**Goal of the exercise:** Repeat the whole of the data, keeping every detail the same.

**Supplied material:**
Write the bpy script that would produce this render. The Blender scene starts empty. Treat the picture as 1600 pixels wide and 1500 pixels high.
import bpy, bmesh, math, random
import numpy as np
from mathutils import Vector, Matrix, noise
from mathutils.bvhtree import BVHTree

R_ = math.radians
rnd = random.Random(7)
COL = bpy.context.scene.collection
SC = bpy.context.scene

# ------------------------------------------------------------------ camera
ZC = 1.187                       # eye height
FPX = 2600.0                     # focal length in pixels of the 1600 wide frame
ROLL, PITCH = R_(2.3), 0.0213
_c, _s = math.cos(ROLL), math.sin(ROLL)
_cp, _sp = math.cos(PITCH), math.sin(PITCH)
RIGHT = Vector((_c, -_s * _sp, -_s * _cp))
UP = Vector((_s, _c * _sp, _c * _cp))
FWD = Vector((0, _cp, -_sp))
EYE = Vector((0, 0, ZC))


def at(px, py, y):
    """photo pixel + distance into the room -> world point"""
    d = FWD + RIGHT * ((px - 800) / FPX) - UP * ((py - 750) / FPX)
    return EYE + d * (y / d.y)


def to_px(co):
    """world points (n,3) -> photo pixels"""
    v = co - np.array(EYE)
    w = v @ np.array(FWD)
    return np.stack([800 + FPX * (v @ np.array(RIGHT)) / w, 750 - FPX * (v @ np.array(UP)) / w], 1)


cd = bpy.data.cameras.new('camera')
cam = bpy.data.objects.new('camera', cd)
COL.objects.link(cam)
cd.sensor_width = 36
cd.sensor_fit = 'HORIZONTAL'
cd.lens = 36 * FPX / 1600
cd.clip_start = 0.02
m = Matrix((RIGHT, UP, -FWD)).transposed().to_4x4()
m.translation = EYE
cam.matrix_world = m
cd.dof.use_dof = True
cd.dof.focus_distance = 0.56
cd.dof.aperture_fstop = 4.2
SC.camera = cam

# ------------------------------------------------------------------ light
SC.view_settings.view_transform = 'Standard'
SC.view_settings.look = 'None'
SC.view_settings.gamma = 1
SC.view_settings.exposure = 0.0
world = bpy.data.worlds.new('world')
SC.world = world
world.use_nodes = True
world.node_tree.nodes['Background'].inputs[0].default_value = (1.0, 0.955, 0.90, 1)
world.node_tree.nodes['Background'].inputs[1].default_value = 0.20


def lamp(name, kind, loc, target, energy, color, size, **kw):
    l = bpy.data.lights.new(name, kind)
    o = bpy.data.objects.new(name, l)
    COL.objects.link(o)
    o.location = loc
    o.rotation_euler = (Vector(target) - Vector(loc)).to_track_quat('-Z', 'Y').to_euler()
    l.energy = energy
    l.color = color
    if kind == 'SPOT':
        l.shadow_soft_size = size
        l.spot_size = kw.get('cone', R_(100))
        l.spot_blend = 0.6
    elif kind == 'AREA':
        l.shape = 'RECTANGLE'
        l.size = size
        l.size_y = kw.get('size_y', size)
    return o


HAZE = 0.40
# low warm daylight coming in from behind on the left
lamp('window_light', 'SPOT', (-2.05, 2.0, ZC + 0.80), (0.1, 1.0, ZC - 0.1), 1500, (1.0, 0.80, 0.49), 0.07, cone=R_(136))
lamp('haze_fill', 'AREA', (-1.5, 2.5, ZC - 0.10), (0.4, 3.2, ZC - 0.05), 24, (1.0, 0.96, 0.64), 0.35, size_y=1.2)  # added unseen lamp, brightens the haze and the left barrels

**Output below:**
Write the bpy script that would produce this render. The Blender scene starts empty. Treat the picture as 1600 pixels wide and 1500 pixels high.
import bpy, bmesh, math, random
import numpy as np
from mathutils import Vector, Matrix, noise
from mathutils.bvhtree import BVHTree

R_ = math.radians
rnd = random.Random(7)
COL = bpy.context.scene.collection
SC = bpy.context.scene

# ------------------------------------------------------------------ camera
ZC = 1.187                       # eye height
FPX = 2600.0                     # focal length in pixels of the 1600 wide frame
ROLL, PITCH = R_(2.3), 0.0213
_c, _s = math.cos(ROLL), math.sin(ROLL)
_cp, _sp = math.cos(PITCH), math.sin(PITCH)
RIGHT = Vector((_c, -_s * _sp, -_s * _cp))
UP = Vector((_s, _c * _sp, _c * _cp))
FWD = Vector((0, _cp, -_sp))
EYE = Vector((0, 0, ZC))


def at(px, py, y):
    """photo pixel + distance into the room -> world point"""
    d = FWD + RIGHT * ((px - 800) / FPX) - UP * ((py - 750) / FPX)
    return EYE + d * (y / d.y)


def to_px(co):
    """world points (n,3) -> photo pixels"""
    v = co - np.array(EYE)
    w = v @ np.array(FWD)
    return np.stack([800 + FPX * (v @ np.array(RIGHT)) / w, 750 - FPX * (v @ np.array(UP)) / w], 1)


cd = bpy.data.cameras.new('camera')
cam = bpy.data.objects.new('camera', cd)
COL.objects.link(cam)
cd.sensor_width = 36
cd.sensor_fit = 'HORIZONTAL'
cd.lens = 36 * FPX / 1600
cd.clip_start = 0.02
m = Matrix((RIGHT, UP, -FWD)).transposed().to_4x4()
m.translation = EYE
cam.matrix_world = m
cd.dof.use_dof = True
cd.dof.focus_distance = 0.56
cd.dof.aperture_fstop = 4.2
SC.camera = cam

# ------------------------------------------------------------------ light
SC.view_settings.view_transform = 'Standard'
SC.view_settings.look = 'None'
SC.view_settings.gamma = 1
SC.view_settings.exposure = 0.0
world = bpy.data.worlds.new('world')
SC.world = world
world.use_nodes = True
world.node_tree.nodes['Background'].inputs[0].default_value = (1.0, 0.955, 0.90, 1)
world.node_tree.nodes['Background'].inputs[1].default_value = 0.20


def lamp(name, kind, loc, target, energy, color, size, **kw):
    l = bpy.data.lights.new(name, kind)
    o = bpy.data.objects.new(name, l)
    COL.objects.link(o)
    o.location = loc
    o.rotation_euler = (Vector(target) - Vector(loc)).to_track_quat('-Z', 'Y').to_euler()
    l.energy = energy
    l.color = color
    if kind == 'SPOT':
        l.shadow_soft_size = size
        l.spot_size = kw.get('cone', R_(100))
        l.spot_blend = 0.6
    elif kind == 'AREA':
        l.shape = 'RECTANGLE'
        l.size = size
        l.size_y = kw.get('size_y', size)
    return o


HAZE = 0.40
# low warm daylight coming in from behind on the left
lamp('window_light', 'SPOT', (-2.05, 2.0, ZC + 0.80), (0.1, 1.0, ZC - 0.1), 1500, (1.0, 0.80, 0.49), 0.07, cone=R_(136))
lamp('haze_fill', 'AREA', (-1.5, 2.5, ZC - 0.10), (0.4, 3.2, ZC - 0.05), 24, (1.0, 0.96, 0.64), 0.35, size_y=1.2)  # added unseen lamp, brightens the haze and the left barrels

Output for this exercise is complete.